▶ _EXERCISE GOAL_
Your task is to write out the complete listing exactly as it is shown.
=-=-=
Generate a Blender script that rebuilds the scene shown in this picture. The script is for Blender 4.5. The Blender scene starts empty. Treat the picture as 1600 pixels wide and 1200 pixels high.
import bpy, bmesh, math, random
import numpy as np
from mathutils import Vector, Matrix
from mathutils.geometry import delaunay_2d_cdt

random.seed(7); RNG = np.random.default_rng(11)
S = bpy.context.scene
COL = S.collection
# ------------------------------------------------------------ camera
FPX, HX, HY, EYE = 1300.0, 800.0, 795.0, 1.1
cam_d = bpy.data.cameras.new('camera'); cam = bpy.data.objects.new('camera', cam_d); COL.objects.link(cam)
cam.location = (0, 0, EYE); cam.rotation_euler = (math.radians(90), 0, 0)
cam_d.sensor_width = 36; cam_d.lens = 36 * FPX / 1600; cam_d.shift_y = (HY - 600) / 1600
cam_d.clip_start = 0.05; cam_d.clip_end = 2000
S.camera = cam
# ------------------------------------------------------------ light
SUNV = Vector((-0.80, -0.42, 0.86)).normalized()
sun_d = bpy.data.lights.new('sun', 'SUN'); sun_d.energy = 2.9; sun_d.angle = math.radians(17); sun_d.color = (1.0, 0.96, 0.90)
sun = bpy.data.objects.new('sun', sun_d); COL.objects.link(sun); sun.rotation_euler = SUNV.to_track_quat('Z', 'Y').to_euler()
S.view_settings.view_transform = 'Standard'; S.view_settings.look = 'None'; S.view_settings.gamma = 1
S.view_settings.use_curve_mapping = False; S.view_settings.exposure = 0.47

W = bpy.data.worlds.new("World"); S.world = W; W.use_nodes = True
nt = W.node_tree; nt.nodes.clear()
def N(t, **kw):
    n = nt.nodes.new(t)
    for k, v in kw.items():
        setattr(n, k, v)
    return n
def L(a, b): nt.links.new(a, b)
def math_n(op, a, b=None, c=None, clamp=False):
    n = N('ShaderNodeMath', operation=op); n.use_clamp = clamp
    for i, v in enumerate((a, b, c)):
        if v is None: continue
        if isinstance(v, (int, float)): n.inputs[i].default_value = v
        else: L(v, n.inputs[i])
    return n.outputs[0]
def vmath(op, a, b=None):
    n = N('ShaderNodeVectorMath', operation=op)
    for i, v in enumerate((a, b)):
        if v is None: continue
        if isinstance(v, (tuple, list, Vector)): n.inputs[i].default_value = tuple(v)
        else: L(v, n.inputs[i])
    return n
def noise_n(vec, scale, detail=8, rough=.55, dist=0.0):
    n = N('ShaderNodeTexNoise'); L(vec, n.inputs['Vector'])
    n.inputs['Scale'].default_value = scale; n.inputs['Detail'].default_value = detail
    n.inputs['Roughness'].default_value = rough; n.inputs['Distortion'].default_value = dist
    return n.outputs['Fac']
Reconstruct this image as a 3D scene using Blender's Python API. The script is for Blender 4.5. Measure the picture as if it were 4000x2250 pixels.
=-=-=
▶ _TASK ANSWER_
Generate a Blender script that rebuilds the scene shown in this picture. The script is for Blender 4.5. The Blender scene starts empty. Treat the picture as 1600 pixels wide and 1200 pixels high.
import bpy, bmesh, math, random
import numpy as np
from mathutils import Vector, Matrix
from mathutils.geometry import delaunay_2d_cdt

random.seed(7); RNG = np.random.default_rng(11)
S = bpy.context.scene
COL = S.collection
# ------------------------------------------------------------ camera
FPX, HX, HY, EYE = 1300.0, 800.0, 795.0, 1.1
cam_d = bpy.data.cameras.new('camera'); cam = bpy.data.objects.new('camera', cam_d); COL.objects.link(cam)
cam.location = (0, 0, EYE); cam.rotation_euler = (math.radians(90), 0, 0)
cam_d.sensor_width = 36; cam_d.lens = 36 * FPX / 1600; cam_d.shift_y = (HY - 600) / 1600
cam_d.clip_start = 0.05; cam_d.clip_end = 2000
S.camera = cam
# ------------------------------------------------------------ light
SUNV = Vector((-0.80, -0.42, 0.86)).normalized()
sun_d = bpy.data.lights.new('sun', 'SUN'); sun_d.energy = 2.9; sun_d.angle = math.radians(17); sun_d.color = (1.0, 0.96, 0.90)
sun = bpy.data.objects.new('sun', sun_d); COL.objects.link(sun); sun.rotation_euler = SUNV.to_track_quat('Z', 'Y').to_euler()
S.view_settings.view_transform = 'Standard'; S.view_settings.look = 'None'; S.view_settings.gamma = 1
S.view_settings.use_curve_mapping = False; S.view_settings.exposure = 0.47

W = bpy.data.worlds.new("World"); S.world = W; W.use_nodes = True
nt = W.node_tree; nt.nodes.clear()
def N(t, **kw):
    n = nt.nodes.new(t)
    for k, v in kw.items():
        setattr(n, k, v)
    return n
def L(a, b): nt.links.new(a, b)
def math_n(op, a, b=None, c=None, clamp=False):
    n = N('ShaderNodeMath', operation=op); n.use_clamp = clamp
    for i, v in enumerate((a, b, c)):
        if v is None: continue
        if isinstance(v, (int, float)): n.inputs[i].default_value = v
        else: L(v, n.inputs[i])
    return n.outputs[0]
def vmath(op, a, b=None):
    n = N('ShaderNodeVectorMath', operation=op)
    for i, v in enumerate((a, b)):
        if v is None: continue
        if isinstance(v, (tuple, list, Vector)): n.inputs[i].default_value = tuple(v)
        else: L(v, n.inputs[i])
    return n
def noise_n(vec, scale, detail=8, rough=.55, dist=0.0):
    n = N('ShaderNodeTexNoise'); L(vec, n.inputs['Vector'])
    n.inputs['Scale'].default_value = scale; n.inputs['Detail'].default_value = detail
    n.inputs['Roughness'].default_value = rough; n.inputs['Distortion'].default_value = dist
    return n.outputs['Fac']
Reconstruct this image as a 3D scene using Blender's Python API. The script is for Blender 4.5. Measure the picture as if it were 4000x2250 pixels.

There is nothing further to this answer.